Nottinghamshire PC Neil Copland’s life was turned upside down following the pursuit of a suspect in the aftermath of a road traffic collision.
The Crown Prosecution Service (CPS) admitted at the plea hearing - a year after the incident - that events were “a misjudgement in the heat of a pursuit with substantial mitigation.” But they still pursued the case.
During opening arguments at the Crown Court, the CPS failed to mention that Neil was a police officer and had been in pursuit of a fleeing criminal when the incident occurred. They viewed it as a simple driving offence. A ‘pedestrian’ had been hit by a car. They initially refused to call any of the members of the public, who seen the pursuit and the suspect driving dangerously, as witnesses.
At lunch on the first day of the trial, the judge threatened to direct the jury to find Neil not guilty if the CPS could not come up with more evidence. Still the CPS refused to drop the case, and eventually the judge told the jury that this was “an officer on duty trying to stop a criminal” and as a result he had a defence in law, the prosecution had failed to make a case, show that Neil’s actions were unreasonable or demonstrate what else could have been done.

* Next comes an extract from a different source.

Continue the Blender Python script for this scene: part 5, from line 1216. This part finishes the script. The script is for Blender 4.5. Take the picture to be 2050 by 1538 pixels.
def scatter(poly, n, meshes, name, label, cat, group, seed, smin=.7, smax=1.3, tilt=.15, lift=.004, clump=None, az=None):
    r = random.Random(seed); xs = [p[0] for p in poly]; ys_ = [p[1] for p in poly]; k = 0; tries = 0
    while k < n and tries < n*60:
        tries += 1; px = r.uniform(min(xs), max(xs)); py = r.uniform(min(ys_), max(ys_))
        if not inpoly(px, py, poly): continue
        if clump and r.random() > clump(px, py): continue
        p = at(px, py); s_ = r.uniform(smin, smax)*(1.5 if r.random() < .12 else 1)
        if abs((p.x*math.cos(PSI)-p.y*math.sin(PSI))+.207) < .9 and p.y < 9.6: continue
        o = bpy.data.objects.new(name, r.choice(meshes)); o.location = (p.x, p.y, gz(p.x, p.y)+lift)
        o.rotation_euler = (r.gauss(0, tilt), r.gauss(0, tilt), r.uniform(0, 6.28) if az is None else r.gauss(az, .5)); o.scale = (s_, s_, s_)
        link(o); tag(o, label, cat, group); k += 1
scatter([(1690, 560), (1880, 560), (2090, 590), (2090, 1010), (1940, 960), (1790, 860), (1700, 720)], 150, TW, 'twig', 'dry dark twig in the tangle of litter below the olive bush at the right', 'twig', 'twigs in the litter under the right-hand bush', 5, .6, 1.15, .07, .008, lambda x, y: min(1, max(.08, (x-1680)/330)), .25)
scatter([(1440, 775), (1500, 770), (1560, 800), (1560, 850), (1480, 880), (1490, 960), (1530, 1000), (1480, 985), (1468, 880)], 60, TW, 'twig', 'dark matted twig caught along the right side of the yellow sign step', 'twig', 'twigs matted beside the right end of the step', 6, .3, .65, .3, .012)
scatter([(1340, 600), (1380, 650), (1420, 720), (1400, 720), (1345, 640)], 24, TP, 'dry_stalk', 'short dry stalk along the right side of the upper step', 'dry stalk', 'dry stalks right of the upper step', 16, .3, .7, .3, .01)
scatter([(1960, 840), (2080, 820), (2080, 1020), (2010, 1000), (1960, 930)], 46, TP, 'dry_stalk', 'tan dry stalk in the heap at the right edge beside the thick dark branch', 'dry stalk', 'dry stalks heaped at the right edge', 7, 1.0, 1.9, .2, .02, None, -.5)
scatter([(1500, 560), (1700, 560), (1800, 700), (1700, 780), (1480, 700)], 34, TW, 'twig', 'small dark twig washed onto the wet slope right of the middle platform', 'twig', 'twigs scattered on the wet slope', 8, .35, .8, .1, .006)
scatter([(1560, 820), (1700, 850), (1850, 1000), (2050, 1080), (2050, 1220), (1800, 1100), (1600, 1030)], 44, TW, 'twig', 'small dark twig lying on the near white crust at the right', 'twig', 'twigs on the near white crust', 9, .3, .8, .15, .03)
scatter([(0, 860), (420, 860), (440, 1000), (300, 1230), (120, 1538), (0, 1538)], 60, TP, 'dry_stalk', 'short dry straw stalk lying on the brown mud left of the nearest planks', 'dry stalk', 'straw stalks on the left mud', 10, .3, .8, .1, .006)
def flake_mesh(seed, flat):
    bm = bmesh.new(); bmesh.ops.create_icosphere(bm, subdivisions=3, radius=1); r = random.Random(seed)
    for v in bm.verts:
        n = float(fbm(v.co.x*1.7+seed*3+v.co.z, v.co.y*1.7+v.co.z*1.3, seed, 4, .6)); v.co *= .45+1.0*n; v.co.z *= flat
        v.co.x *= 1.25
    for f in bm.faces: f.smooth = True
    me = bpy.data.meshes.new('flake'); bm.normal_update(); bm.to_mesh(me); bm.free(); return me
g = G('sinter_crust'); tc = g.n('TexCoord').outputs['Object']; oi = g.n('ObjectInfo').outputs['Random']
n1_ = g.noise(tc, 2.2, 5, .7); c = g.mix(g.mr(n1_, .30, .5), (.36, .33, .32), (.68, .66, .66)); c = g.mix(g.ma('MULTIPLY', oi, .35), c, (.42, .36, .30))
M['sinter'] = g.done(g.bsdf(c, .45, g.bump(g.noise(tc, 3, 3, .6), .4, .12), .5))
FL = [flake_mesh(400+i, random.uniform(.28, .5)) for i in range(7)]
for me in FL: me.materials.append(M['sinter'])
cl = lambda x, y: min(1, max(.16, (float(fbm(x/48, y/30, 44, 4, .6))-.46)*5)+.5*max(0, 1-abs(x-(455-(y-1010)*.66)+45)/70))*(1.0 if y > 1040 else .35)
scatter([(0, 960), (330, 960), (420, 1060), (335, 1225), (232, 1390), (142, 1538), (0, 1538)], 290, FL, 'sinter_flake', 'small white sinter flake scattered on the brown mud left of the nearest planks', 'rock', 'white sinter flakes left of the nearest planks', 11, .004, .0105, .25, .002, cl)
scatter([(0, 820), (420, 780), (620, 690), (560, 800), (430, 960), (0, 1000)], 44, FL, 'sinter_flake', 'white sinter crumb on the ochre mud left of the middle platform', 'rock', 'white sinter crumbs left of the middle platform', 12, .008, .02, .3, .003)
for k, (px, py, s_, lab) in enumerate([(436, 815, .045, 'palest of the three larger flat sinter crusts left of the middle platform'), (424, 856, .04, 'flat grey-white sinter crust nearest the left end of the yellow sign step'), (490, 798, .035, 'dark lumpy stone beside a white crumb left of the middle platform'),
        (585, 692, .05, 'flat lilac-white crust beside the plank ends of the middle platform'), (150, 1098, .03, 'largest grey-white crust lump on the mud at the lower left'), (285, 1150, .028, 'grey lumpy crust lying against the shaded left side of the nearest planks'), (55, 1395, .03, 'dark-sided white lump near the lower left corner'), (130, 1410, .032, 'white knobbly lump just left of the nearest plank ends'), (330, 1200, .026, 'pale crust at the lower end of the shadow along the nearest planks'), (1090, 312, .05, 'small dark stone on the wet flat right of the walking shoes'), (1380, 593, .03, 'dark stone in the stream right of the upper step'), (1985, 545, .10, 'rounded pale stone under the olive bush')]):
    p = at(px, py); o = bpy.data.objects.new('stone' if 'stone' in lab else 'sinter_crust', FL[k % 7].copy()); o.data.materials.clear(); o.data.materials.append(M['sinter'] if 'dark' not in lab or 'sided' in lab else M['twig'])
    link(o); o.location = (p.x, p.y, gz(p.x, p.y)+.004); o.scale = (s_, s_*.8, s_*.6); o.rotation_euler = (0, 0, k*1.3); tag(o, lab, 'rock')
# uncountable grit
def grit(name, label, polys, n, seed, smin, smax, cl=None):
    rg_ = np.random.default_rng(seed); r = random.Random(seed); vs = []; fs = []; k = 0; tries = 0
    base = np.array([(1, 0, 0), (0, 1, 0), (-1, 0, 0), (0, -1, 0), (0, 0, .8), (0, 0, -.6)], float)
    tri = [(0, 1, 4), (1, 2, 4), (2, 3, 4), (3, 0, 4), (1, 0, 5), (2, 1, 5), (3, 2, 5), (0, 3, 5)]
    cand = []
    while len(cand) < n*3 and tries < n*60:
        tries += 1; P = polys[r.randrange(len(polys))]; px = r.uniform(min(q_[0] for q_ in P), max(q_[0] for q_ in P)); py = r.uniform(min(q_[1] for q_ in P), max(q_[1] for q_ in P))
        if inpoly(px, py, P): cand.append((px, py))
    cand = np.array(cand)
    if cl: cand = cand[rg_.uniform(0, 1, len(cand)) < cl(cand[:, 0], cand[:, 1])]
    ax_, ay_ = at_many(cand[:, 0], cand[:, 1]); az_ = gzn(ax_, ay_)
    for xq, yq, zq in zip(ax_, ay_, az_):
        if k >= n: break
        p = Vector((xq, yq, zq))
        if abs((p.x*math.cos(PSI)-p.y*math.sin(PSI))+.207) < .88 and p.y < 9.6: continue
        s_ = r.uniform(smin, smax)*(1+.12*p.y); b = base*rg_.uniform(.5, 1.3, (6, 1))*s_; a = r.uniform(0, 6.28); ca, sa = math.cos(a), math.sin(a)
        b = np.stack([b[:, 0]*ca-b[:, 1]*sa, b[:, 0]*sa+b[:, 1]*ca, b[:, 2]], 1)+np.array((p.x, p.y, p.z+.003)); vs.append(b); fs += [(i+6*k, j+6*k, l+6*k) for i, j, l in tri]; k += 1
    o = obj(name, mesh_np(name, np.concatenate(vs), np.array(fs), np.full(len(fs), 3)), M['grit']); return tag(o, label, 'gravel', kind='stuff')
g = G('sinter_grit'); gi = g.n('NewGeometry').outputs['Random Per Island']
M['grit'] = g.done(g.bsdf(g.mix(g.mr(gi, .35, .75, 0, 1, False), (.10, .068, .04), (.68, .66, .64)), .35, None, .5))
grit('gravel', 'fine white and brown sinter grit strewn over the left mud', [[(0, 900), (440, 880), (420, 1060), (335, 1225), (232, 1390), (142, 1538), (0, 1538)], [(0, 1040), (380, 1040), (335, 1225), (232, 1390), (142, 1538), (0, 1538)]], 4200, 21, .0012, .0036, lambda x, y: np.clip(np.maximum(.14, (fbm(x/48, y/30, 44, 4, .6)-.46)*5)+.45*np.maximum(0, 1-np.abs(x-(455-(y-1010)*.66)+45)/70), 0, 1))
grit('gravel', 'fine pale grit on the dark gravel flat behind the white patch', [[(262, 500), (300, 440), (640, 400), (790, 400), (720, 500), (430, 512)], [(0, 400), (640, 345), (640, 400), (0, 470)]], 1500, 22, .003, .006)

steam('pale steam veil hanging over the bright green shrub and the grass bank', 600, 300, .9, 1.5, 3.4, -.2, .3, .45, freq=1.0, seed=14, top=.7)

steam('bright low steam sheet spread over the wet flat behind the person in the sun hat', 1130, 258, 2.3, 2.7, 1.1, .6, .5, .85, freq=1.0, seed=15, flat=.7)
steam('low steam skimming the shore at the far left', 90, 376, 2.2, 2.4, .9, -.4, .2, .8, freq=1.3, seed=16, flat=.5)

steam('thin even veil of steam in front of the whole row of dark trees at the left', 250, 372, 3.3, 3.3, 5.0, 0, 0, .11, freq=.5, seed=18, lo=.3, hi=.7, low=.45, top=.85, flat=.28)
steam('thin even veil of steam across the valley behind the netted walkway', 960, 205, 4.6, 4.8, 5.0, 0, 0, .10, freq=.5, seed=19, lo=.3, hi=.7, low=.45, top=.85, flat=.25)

Still the CPS refused to accept this- and threatened to appeal the decision. Only after another delay, did they decide to dismiss the case. Neil endured a further wait, before the misconduct hearing was abandoned too.
During this time, Neil had been moved onto another shift, separating him from his colleagues. It left him “isolated socially, not knowing who I was or where I belonged.” It caused untold emotional distress, not only to Neil and his family, but also to those colleagues who had been called as prosecution witnesses. His Sergeant said that the case had caused him sleepless nights and it had “destroyed him” to walk into court and see a colleague sitting in a secure dock.
Calling for the system to be improved, Neil emphasised that while officers must be held to account, they do not deserve to be treated worse than criminals. No case of dangerous driving involving an offender would have taken 27-months to conclude. It would also not have made it to court based on the evidence the CPS had in this case.
Dave Keen, Neil’s Federation rep throughout this case, also made clear that the system needs to change. There were “a number of opportunities for this to end. It was crystal clear that the case was not there. But it carried on.” He also urged all reps to ensure that Post Incident Procedures (PIPs) are properly followed. In Neil’s case, a senior officer had decided that the incident was not serious enough to warrant PIPs – which meant that important information that would have helped in Neil’s defence wasn’t documented at the earliest opportunity.